— START OF Record list —

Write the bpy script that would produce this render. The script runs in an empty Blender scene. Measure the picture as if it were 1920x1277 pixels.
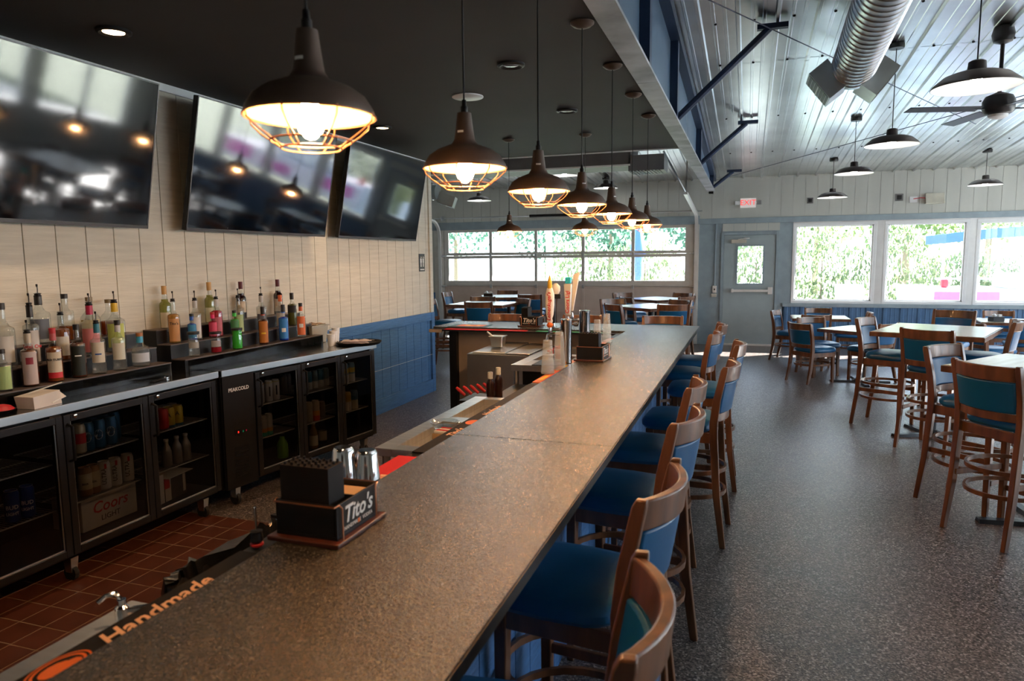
import bpy, bmesh, math, random
from mathutils import Vector, Matrix, noise
import numpy as np
R_ = math.radians; PI = math.pi; C = bpy.context.scene.collection
random.seed(7)
# ------------------------------------------------------------------ camera
F = 1306.8; H = 1.65
def _rot(yaw, pitch, roll):
    cy, sy = math.cos(yaw), math.sin(yaw)
    f = np.array([-sy*math.cos(pitch), cy*math.cos(pitch), -math.sin(pitch)])
    r = np.array([cy, sy, 0.]); u = np.cross(r, f); c, s = math.cos(roll), math.sin(roll)
    return np.array([c*r+s*u, -s*r+c*u, f])
RM = _rot(.326882, .116592, -.00958)
cam_d = bpy.data.cameras.new('camera'); cam = bpy.data.objects.new('camera', cam_d); C.objects.link(cam)
cam_d.sensor_width = 36; cam_d.lens = F/1920*36; cam_d.clip_start = .05; cam_d.clip_end = 300
m = Matrix.Identity(4)
for i in range(3):
    m[i][0] = RM[0][i]; m[i][1] = RM[1][i]; m[i][2] = -RM[2][i]
m[0][3] = 0; m[1][3] = 0; m[2][3] = H
cam.matrix_world = m
cam_d.dof.use_dof = True; cam_d.dof.focus_distance = 5.2; cam_d.dof.aperture_fstop = 4.5
bpy.context.scene.camera = cam
sc = bpy.context.scene
vs = sc.view_settings; vs.view_transform = 'Standard'; vs.look = 'None'; vs.gamma = 1; vs.use_curve_mapping = False
vs.exposure = -0.45
# ------------------------------------------------------------------ world and sun
W = bpy.data.worlds.new('sky'); sc.world = W; W.use_nodes = True
nt = W.node_tree; nt.nodes.clear()
wo = nt.nodes.new('ShaderNodeOutputWorld'); bg = nt.nodes.new('ShaderNodeBackground')
tc = nt.nodes.new('ShaderNodeTexCoord'); sx = nt.nodes.new('ShaderNodeSeparateXYZ'); cr = nt.nodes.new('ShaderNodeValToRGB')
nt.links.new(tc.outputs['Generated'], sx.inputs[0]); nt.links.new(sx.outputs['Z'], cr.inputs[0]); nt.links.new(cr.outputs[0], bg.inputs[0]); nt.links.new(bg.outputs[0], wo.inputs[0])
cr.color_ramp.elements[0].position = .0; cr.color_ramp.elements[0].color = (.84, .93, 1, 1)
cr.color_ramp.elements[1].position = .6; cr.color_ramp.elements[1].color = (.48, .70, 1, 1)
bg.inputs[1].default_value = 12.0
sun_d = bpy.data.lights.new('sun', 'SUN'); sun = bpy.data.objects.new('sun', sun_d); C.objects.link(sun)
sun_d.energy = 120; sun_d.angle = R_(.6); sun_d.color = (1, .98, .95)
sun.rotation_euler = Vector((-1.6, -1.25, -1)).to_track_quat('-Z', 'Y').to_euler()      # sun beyond the far wall
# daylight entering the window walls (portal lamps sit in the openings)
def portal(loc, rot, sx_, sy_):
    d = bpy.data.lights.new('daylight_portal', 'AREA'); o = bpy.data.objects.new('daylight_portal', d); C.objects.link(o)
    d.shape = 'RECTANGLE'; d.size = sx_; d.size_y = sy_; d.cycles.is_portal = True
    o.location = loc; o.rotation_euler = rot
portal((3.6, 13.72, 1.5), (-PI/2, 0, 0), 6.2, 1.5)
portal((-3.6, 13.72, 1.7), (-PI/2, 0, 0), 4.9, 1.05)
portal((7.02, 6.2, 1.7), (0, PI/2, 0), 2.2, 11.)

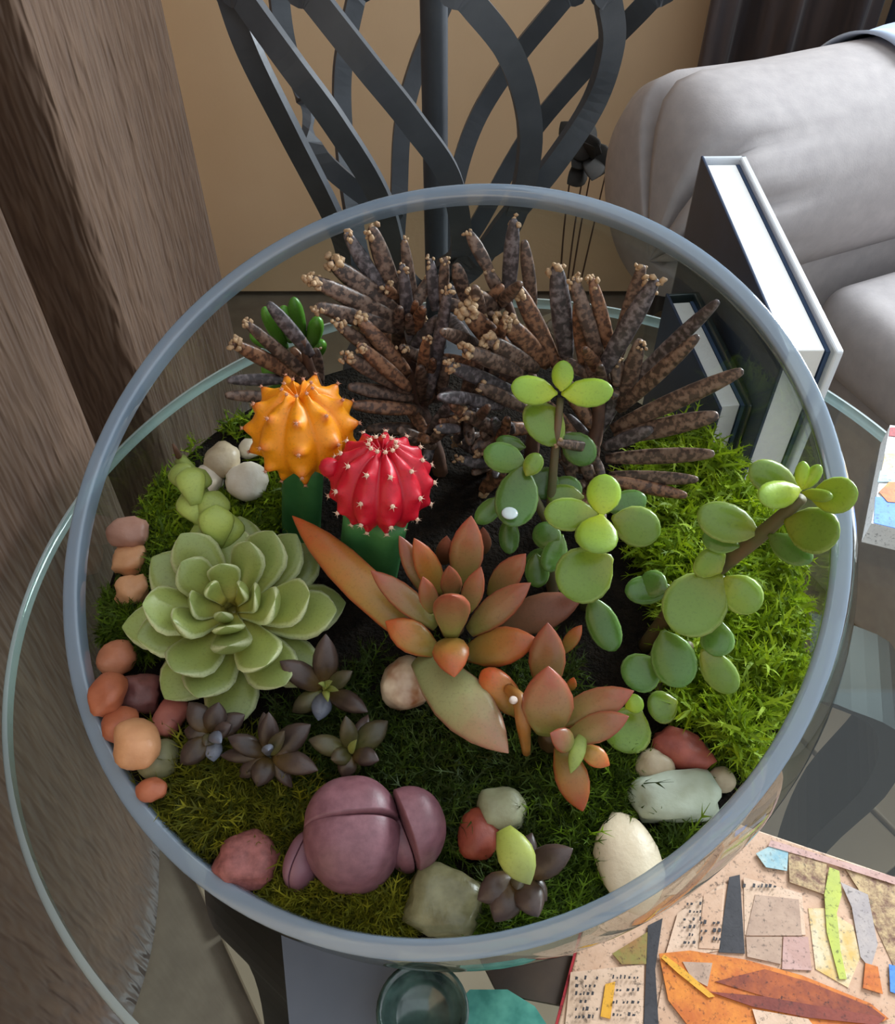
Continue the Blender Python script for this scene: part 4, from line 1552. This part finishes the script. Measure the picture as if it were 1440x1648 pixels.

— END OF Record list —

Take every line above carrying "from" and return it.

from mathutils import Vector, Matrix, noise
Continue the Blender Python script for this scene: part 4, from line 1552. This part finishes the script. Measure the picture as if it were 1440x1648 pixels.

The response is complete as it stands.